Пионерский лагерь в Мирной Долине, Ворошиловградская область, 1986-й год. Мне – тринадцать, старовата по лагерным меркам, но я рвалась туда. Потому что дома был другой лагерь. С родителями. А там – свобода. Бассейн, походы, дискотеки, еда, в которой даже котлеты были вкусными. Я бы жила там всё лето.
В апреле 1986-го взорвался реактор в Чернобыле. Город Припять эвакуировали на следующий день. Потом начали вывозить детей – из Киева, из Ирпеня, со всей Киевской области. Разбрасывали по пионерским лагерям по всей Украине. Наш лагерь в Мирной Долине тоже принял, как мог. Нам, детям, об этом говорили вскользь. Просто начали приезжать новые. С медкарточками, с фамилиями, которые мы раньше не слышали. Ирпень, Припять – я впервые тогда узнала, что такие города вообще есть.
Они были как мы. Не испуганные, не особенные. Обычные дети, которым повезло оказаться летом не в эпицентре, а в бассейне, на дискотеке, в походе за кукурузой. Мы не знали, что там за дым. Не знали, что у кого-то уже разрушается щитовидка. Мы просто жили это лето.
А я – жила им всем телом. Потому что для меня этот лагерь был не просто лагерем. Это было спасение. Глоток воздуха. Выход из дома, где каждое утро начиналось с напряжения и страха, что ты опять всё сделаешь не так. Здесь я могла быть собой. Могла смеяться, бегать, плавать, проваливаться в ночь с песнями под гитару. Я мечтала остаться там навсегда. Серьёзно. Остаться. Хоть кем. Хоть полы мыть, хоть картошку чистить, хоть помогать вожатым. Я готова была на всё – только бы не возвращаться туда, где моё дыхание считали «слишком шумным».

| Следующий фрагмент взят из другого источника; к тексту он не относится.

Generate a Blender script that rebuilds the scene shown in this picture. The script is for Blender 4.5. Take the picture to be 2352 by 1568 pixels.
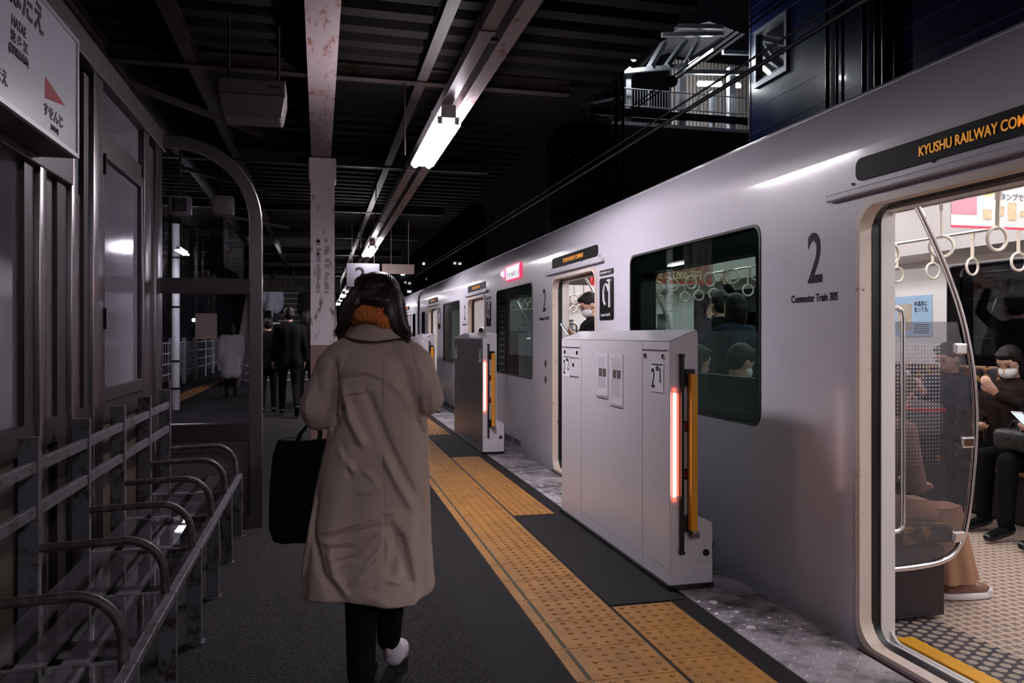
import bpy, bmesh, math, random
from mathutils import Vector, Matrix, noise
from math import pi, sin, cos, sqrt, radians, atan2
random.seed(7)
SC = bpy.context.scene
COL = SC.collection
for _o in list(bpy.data.objects): bpy.data.objects.remove(_o)

# ------------------------------------------------------------------ camera, world, exposure
F = 1800.0; HC = 1.28; TH = math.atan(443.0 / F); S_, C_ = sin(TH), cos(TH)
cd = bpy.data.cameras.new('camera'); cam = bpy.data.objects.new('camera', cd); COL.objects.link(cam)
cd.sensor_width = 36; cd.lens = F / 2352 * 36; cd.shift_y = -14 / 2352.0
cam.location = (0, 0, HC); cam.rotation_euler = (pi / 2, 0, -TH); cd.clip_start = .02; cd.clip_end = 300
SC.camera = cam
w = bpy.data.worlds.new('night'); SC.world = w; w.use_nodes = True
w.node_tree.nodes['Background'].inputs[0].default_value = (.55, .45, .75, 1)
w.node_tree.nodes['Background'].inputs[1].default_value = .0022
SC.view_settings.view_transform = 'Standard'; SC.view_settings.look = 'None'
SC.view_settings.exposure = 0.55; SC.view_settings.gamma = 1
LAMP = 70.0
CARL = 13.0

# ------------------------------------------------------------------ helpers
def G(px, py, Z=0.0):
    "ground point (height Z) seen at a pixel"
    z = (HC - Z) * F / (py - 770.0); u = (px - 1176) / F
    return Vector((z * (S_ + u * C_), z * (C_ - u * S_), Z))
def at(px, py, z):
    u = (px - 1176) / F
    return Vector((z * (S_ + u * C_), z * (C_ - u * S_), HC + (770 - py) * z / F))

class MB:
    def __init__(s): s.v = []; s.f = []
    def add(s, vs, fs):
        n = len(s.v); s.v += [tuple(v) for v in vs]; s.f += [tuple(i + n for i in f) for f in fs]; return s
    def box(s, a, b, bev=0):
        x0, y0, z0 = a; x1, y1, z1 = b
        if bev:
            bm = bmesh.new(); bmesh.ops.create_cube(bm, size=1)
            for v in bm.verts: v.co = Vector(((x0 + x1) / 2 + v.co.x * (x1 - x0), (y0 + y1) / 2 + v.co.y * (y1 - y0), (z0 + z1) / 2 + v.co.z * (z1 - z0)))
            bmesh.ops.bevel(bm, geom=list(bm.edges), offset=bev, segments=2, affect='EDGES', profile=.5)
            bm.verts.index_update(); s.add([v.co for v in bm.verts], [[v.index for v in f.verts] for f in bm.faces]); bm.free(); return s
        return s.add([(x0, y0, z0), (x1, y0, z0), (x1, y1, z0), (x0, y1, z0), (x0, y0, z1), (x1, y0, z1), (x1, y1, z1), (x0, y1, z1)],
                     [(0, 3, 2, 1), (4, 5, 6, 7), (0, 1, 5, 4), (1, 2, 6, 5), (2, 3, 7, 6), (3, 0, 4, 7)])
    def bar(s, p, q, w_, h_, up=(0, 0, 1)):
        p = Vector(p); q = Vector(q); d = (q - p).normalized(); r = d.cross(Vector(up)).normalized(); u = r.cross(d)
        vs = [c + r * sx * w_ / 2 + u * sz * h_ / 2 for c in (p, q) for sx, sz in ((-1, -1), (1, -1), (1, 1), (-1, 1))]
        return s.add(vs, [(0, 1, 2, 3), (7, 6, 5, 4), (0, 4, 5, 1), (1, 5, 6, 2), (2, 6, 7, 3), (3, 7, 4, 0)])
    def tube(s, pts, r, n=10, cap=True, flat=None):
        pts = [Vector(p) for p in pts]; m = len(pts); rs = r if isinstance(r, (list, tuple)) else [r] * m
        t0 = (pts[1] - pts[0]).normalized(); a = Vector((0, 0, 1)) if abs(t0.z) < .9 else Vector((1, 0, 0)); nrm = t0.cross(a).normalized()
        vs = []; prev = t0
        for i, p in enumerate(pts):
            t = (pts[min(i + 1, m - 1)] - pts[max(i - 1, 0)]).normalized()
            ax = prev.cross(t)
            if ax.length > 1e-7: nrm = Matrix.Rotation(prev.angle(t), 3, ax.normalized()) @ nrm
            nrm = (nrm - t * nrm.dot(t)).normalized(); b = t.cross(nrm); prev = t
            fl = flat if flat else 1
            vs += [p + (nrm * cos(2 * pi * k / n) + b * sin(2 * pi * k / n) * fl) * rs[i] for k in range(n)]
        fs = [(i * n + k, i * n + (k + 1) % n, (i + 1) * n + (k + 1) % n, (i + 1) * n + k) for i in range(m - 1) for k in range(n)]
        if cap: fs += [tuple(reversed(range(n))), tuple((m - 1) * n + k for k in range(n))]
        return s.add(vs, fs)
    def loft(s, rings, cap=True):
        n = len(rings[0]); m = len(rings)
        fs = [(i * n + k, i * n + (k + 1) % n, (i + 1) * n + (k + 1) % n, (i + 1) * n + k) for i in range(m - 1) for k in range(n)]
        if cap: fs += [tuple(reversed(range(n))), tuple((m - 1) * n + k for k in range(n))]
        return s.add([v for r in rings for v in r], fs)
    def ell(s, c, r, rot=None, n=16, m=10):
        c = Vector(c); R = rot or Matrix.Identity(3)
        rings = []
        for j in range(m + 1):
            a = -pi / 2 + pi * j / m; cc = max(cos(a), .02)
            rings.append([c + R @ Vector((r[0] * cc * cos(2 * pi * k / n), r[1] * cc * sin(2 * pi * k / n), r[2] * sin(a))) for k in range(n)])
        return s.loft(rings)
    def cap(s, p, q, r0, r1, n=14):
        p = Vector(p); q = Vector(q); d = q - p; L = d.length or 1e-5; d = d / L
        pts = []; rs = []
        for a in (-80, -55, -30, 0): pts.append(p + d * sin(radians(a)) * r0); rs.append(r0 * cos(radians(a)))
        for a in (0, 30, 55, 80): pts.append(q + d * sin(radians(a)) * r1); rs.append(r1 * cos(radians(a)))
        return s.tube(pts, rs, n)
    def build(s, name, mat, parent=None, smooth=None, loc=None, bevel=None):
        me = bpy.data.meshes.new(name); me.from_pydata(s.v, [], s.f)
        bm = bmesh.new(); bm.from_mesh(me); bmesh.ops.recalc_face_normals(bm, faces=bm.faces); bm.to_mesh(me); bm.free()
        me.materials.append(mat); o = bpy.data.objects.new(name, me); COL.objects.link(o)
        if parent is not None: o.parent = parent
        if loc: o.location = loc
        if smooth is not None:
            for p_ in me.polygons: p_.use_smooth = True
            if smooth < 180:
                me.set_sharp_from_angle(angle=radians(smooth))
        if bevel:
            b = o.modifiers.new('bevel', 'BEVEL'); b.width = bevel; b.segments = 2; b.limit_method = 'ANGLE'; b.angle_limit = radians(40)
        return o
TMP = bpy.data.scenes.new('workbench')      # a small scene of its own keeps each evaluation quick; removed at the end
def evalmesh(o, name):
    TMP.collection.objects.link(o); 
    with bpy.context.temp_override(scene=TMP, view_layer=TMP.view_layers[0]):
        dg = bpy.context.evaluated_depsgraph_get(); dg.update()
    me = bpy.data.meshes.new_from_object(o.evaluated_get(dg)); me.name = name
    TMP.collection.objects.unlink(o); return me
def blob(mb, name, mat, parent, voxel=.01, it=4, fn=None, loc=None):
    "union of overlapping shapes as one continuous smooth skin"
    o = mb.build(name, mat)
    r = o.modifiers.new('r', 'REMESH'); r.mode = 'VOXEL'; r.voxel_size = voxel; r.use_smooth_shade = True
    sm = o.modifiers.new('s', 'SMOOTH'); sm.factor = .5; sm.iterations = it
    me = evalmesh(o, name); old = o.data; o.modifiers.clear(); o.data = me; bpy.data.meshes.remove(old)
    if not me.materials: me.materials.append(mat)
    if fn: fn(me)
    for p_ in me.polygons: p_.use_smooth = True
    if parent is not None: o.parent = parent
    if loc: o.location = loc
    return o
def tag(o, label=None, cat=None, group=None, kind=None):
    if label: o['label'] = label
    if cat: o['category'] = cat
    if group: o['group'] = group
    if kind: o['kind'] = kind
    return o
def thing(name, label, cat, loc=(0, 0, 0), rz=0, group=None):
    o = bpy.data.objects.new(name, None); COL.objects.link(o); o.location = loc; o.rotation_euler = (0, 0, rz); o.empty_display_size = .1
    return tag(o, label, cat, group)
def struct(o): o['kind'] = 'structure'; return o
def copy_tree(o, parent=None):
    kids = KIDS(o); c = o.copy(); COL.objects.link(c)
    if parent is not None: c.parent = parent
    for k in kids: copy_tree(k, c)
    return c
def KIDS(o): return [k for k in bpy.data.objects if k.parent == o]
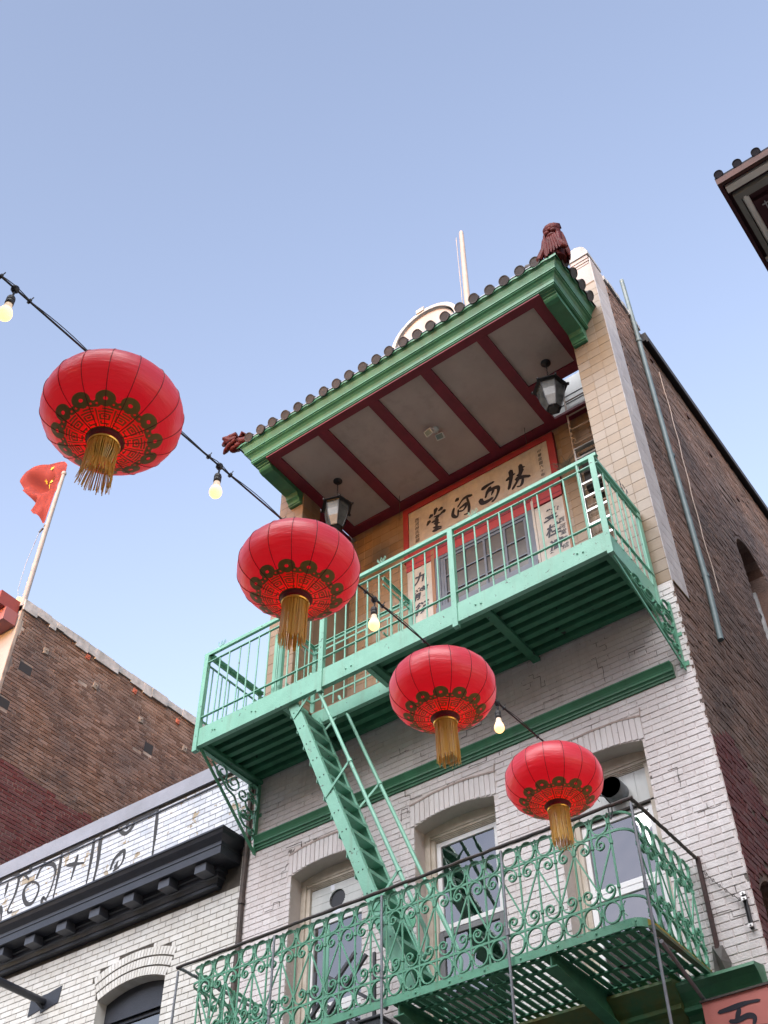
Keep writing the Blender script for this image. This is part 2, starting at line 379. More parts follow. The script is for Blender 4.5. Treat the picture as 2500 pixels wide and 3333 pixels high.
def brick_field(parent, P, u0, u1, z0, z1, L, H, J, proud, m, blocked=None, hidden=None, npart=300, rough=.0015,
                name='brick', head=0, rng=None, zt=None, matf=None, drop=0.0):
    rng = rng or random.Random(11)
    items = []; row = 0; z = z0
    while z + H <= z1 + 1e-6:
        iv = [(u0, u1)]
        for a, b in (blocked(z, z + H) if blocked else []):
            nx = []
            for p, q in iv:
                if b <= p or a >= q: nx.append((p, q)); continue
                if a > p: nx.append((p, a))
                if b < q: nx.append((b, q))
            iv = nx
        stretch = not (head and row % head == head - 1)
        l = L if stretch else L / 2 - J / 2
        off = (row % 2) * (L + J) / 2 if stretch else (L + J) / 4
        k = math.floor((u0 - off) / (l + J)) - 1
        u = off + k * (l + J)
        while u < u1:
            for p, q in iv:
                a, b = max(u, p), min(u + l, q)
                if b - a > .03 and rng.random() >= drop: items.append(((a + b) / 2, z + H / 2, b - a, rng.uniform(-rough, rough), rng.uniform(-.006, .006)))
            u += l + J
        z += H + J; row += 1
    if zt: items = [i for i in items if i[1] + H / 2 < zt(i[0])]
    def score(i):
        if hidden and hidden(i[0], i[1]): return 0
        return seen(P(i[0], 0, i[1]))
    sc = sorted(range(len(items)), key=lambda k: -score(items[k]) - (.5 if items[k][2] > L * .9 else 0) * 20)
    pick = set(k for k in sc[:npart] if score(items[k]) > 0)
    cache = {}; joined = {}
    o0 = Vector(P(0, 0, 0)); eu = Vector(P(1, 0, 0)) - o0; en = Vector(P(0, 1, 0)) - o0
    for k, (uc, zc, l, dn, rt) in enumerate(items):
        mm = matf(uc, zc) if matf else m
        if k in pick:
            key = (round(l, 2), mm.name)
            if key not in cache:
                v, f = brick_geo(round(l, 2) if l < L * .97 else l, H, proud)
                b = MB(); b.add([eu * x + en * y + Vector((0, 0, zz)) for x, y, zz in v], f); cache[key] = b.mesh(name, mm)
            put(name, cache[key], P(uc, dn, zc), parent, (0, rt, 0) if abs(eu.x) > .5 else (rt, 0, 0))
        else:
            v, f = brick_geo(l, H, proud); cs, sn = math.cos(rt), math.sin(rt)
            jb = joined.setdefault(mm.name, (mm, MB()))[1]
            jb.add([P(uc + x * cs - zz * sn, y + dn, zc + x * sn + zz * cs) for x, y, zz in v], f)
    for nm, (mm, jb) in joined.items():
        # fast path: no normal recalculation needed for these
        me = bpy.data.meshes.new(name + '_courses'); off = W[parent]
        me.from_pydata([(x - off.x, y - off.y, zz - off.z) for x, y, zz in jb.v], [], jb.f); me.materials.append(mm)
        o = bpy.data.objects.new(name + '_courses', me); C.objects.link(o); o.parent = parent; o['kind'] = 'stuff'
    return items

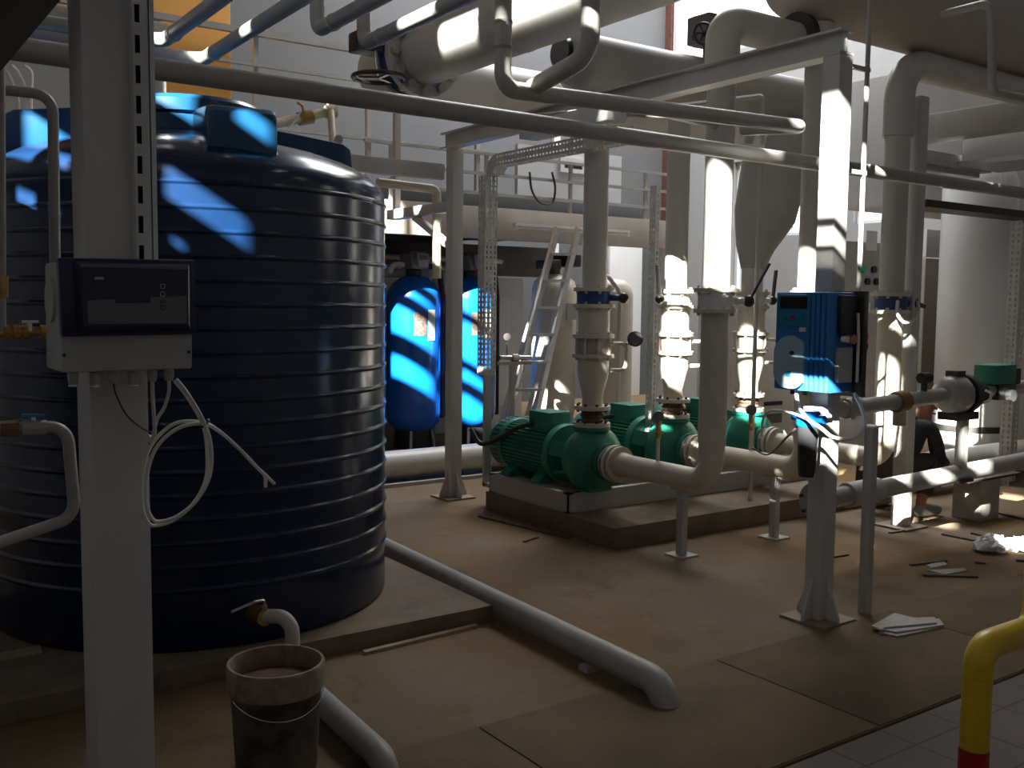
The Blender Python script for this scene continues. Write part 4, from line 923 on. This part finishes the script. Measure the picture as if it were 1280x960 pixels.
wm = thing('water_meter', 'grey round strainer with black flange left of the green actuator', 'valve', (6.1, 3.6, .95))
MB().lathe([(.05, 5.93), (.1, 5.96), (.125, 6.02), (.125, 6.1), (.1, 6.14)], (0, 3.6, .985), (1, 0, 0), n=32).build('bonnet', 'pipe_dark', wm)
flange(wm, (6.17, 3.6, .985), (1, 0, 0), .128, .05, 'black', 8, .014, 'chrome')
MB().cyl((6.2, 3.6, .985), (6.34, 3.6, .985), .085, n=24).build('body', 'black', wm)
MB().box(6.02, 6.12, 3.56, 3.64, 1.09, 1.14).build('cap', 'dark_steel', wm)
MB().box(6.0, 6.25, 3.53, 3.67, .82, .87).build('clamp', 'dark_steel', wm)
ga = thing('actuator', 'green valve actuator on the upper right pipe', 'actuator', (6.55, 3.6, 1.0))
MB().box(6.42, 6.68, 3.52, 3.68, 1.04, 1.17).build('housing', 'green', ga, bevel=.012)
MB().box(6.68, 6.78, 3.54, 3.66, 1.03, 1.14).build('end_box', 'black', ga, bevel=.01)
MB().box(6.5, 6.72, 3.54, 3.66, .93, 1.04).build('valve_body', 'black', ga, bevel=.01)
MB().cyl((6.62, 3.5, .96), (6.62, 3.54, .96), .04, n=12).build('hub', 'chrome', ga)
cable('white_cable', 'short white cable at the black flange of the green actuator', [PY(1232, 488, 3.5), PY(1239, 492, 3.48), PY(1237, 500, 3.48), PY(1230, 503, 3.5)], .008)
pr = thing('pipe_prop', 'steel prop between the upper and lower pipes on the right', 'prop', (6.18, 3.6, .1))
MB().box(6.15, 6.21, 3.57, 3.63, .42, .86).build('post', 'pipe_dark', pr, bevel=.004)
MB().box(6.1, 6.26, 3.55, 3.65, .4, .42).build('plate', 'dark_steel', pr)
lp = thing('return_pipe', 'lower horizontal grey pipe near the floor on the right', 'pipe', (6, 3.6, .45))
MB().cyl((4.7, 3.62, .42), (9.5, 3.62, .52), .058, n=24).build('pipe', 'pipe_dark', lp)
MB().cyl((5.0, 3.62, .426), (5.3, 3.62, .432), .075, n=24).build('sleeve', 'grey_paint', lp)
flange(lp, (4.72, 3.62, .42), (1, 0, 0), .11, .03, 'pipe_dark', 6, .012, 'dark_steel')
tag(MB().box(6.86, 7.12, 3.83, 4.05, 0, .3).build('concrete_block', 'pale_concrete', bevel=.012), 'rough concrete block under the lower right pipe', 'block')
tag(MB().box(6.7, 7.4, 3.83, 4.05, .3, .315).build('board', 'dark_steel'), 'thin board lying on the concrete block', 'board')
lr = thing('pipe_roll', 'fat grey pipe lying on low feet beyond the worker, right', 'pipe', (8, 4.4, 0))
MB().cyl((7.45, 4.75, .2), (10.2, 4.75, .2), .13, n=28).build('pipe', 'pipe', lr)
for x in (7.7, 8.6): MB().box(x-.04, x+.04, 4.67, 4.83, 0, .09).build('foot', 'grey_paint', lr)
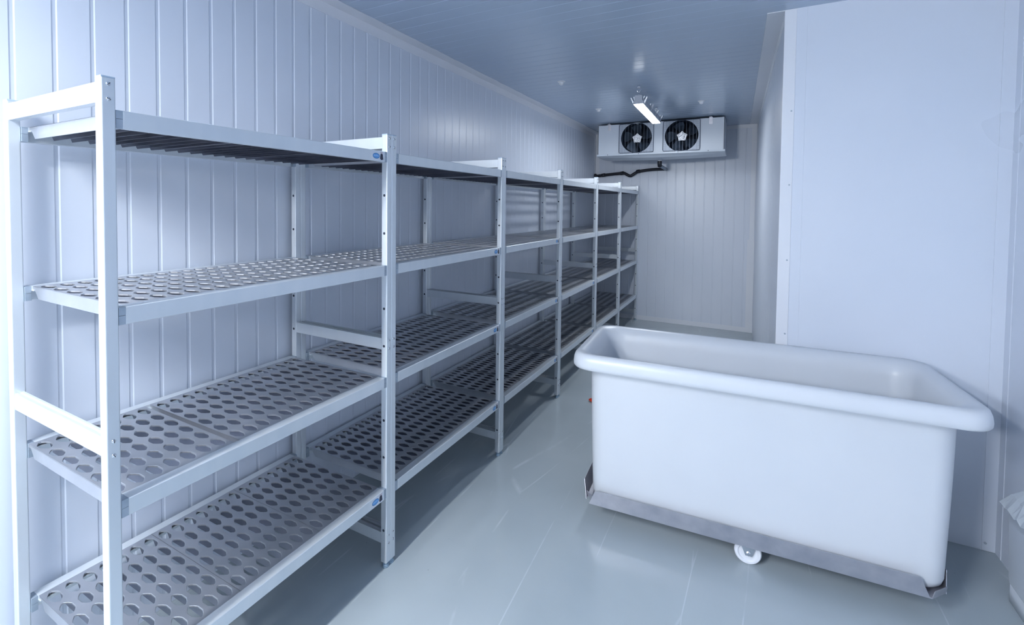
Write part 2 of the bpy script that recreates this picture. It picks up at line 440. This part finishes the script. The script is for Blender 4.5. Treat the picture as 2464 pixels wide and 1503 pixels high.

Я просила маму оставить меня на два потока. Это было всё, что я могла выпросить. Два месяца. Подарок, выклянченный с боем. Мама могла достать что угодно – и путёвку, и справку, и согласие начальства. У неё связи, у неё голос. Но на третий месяц она меня бы не оставила. Ей нужно было, чтобы я вернулась. Чтоб была при ней. Чтоб не забыла, кто здесь главный. И я это чувствовала. Поэтому каждый раз, когда я ехала в лагерь, у меня внутри просыпалась надежда. А когда уезжала – сжимался живот.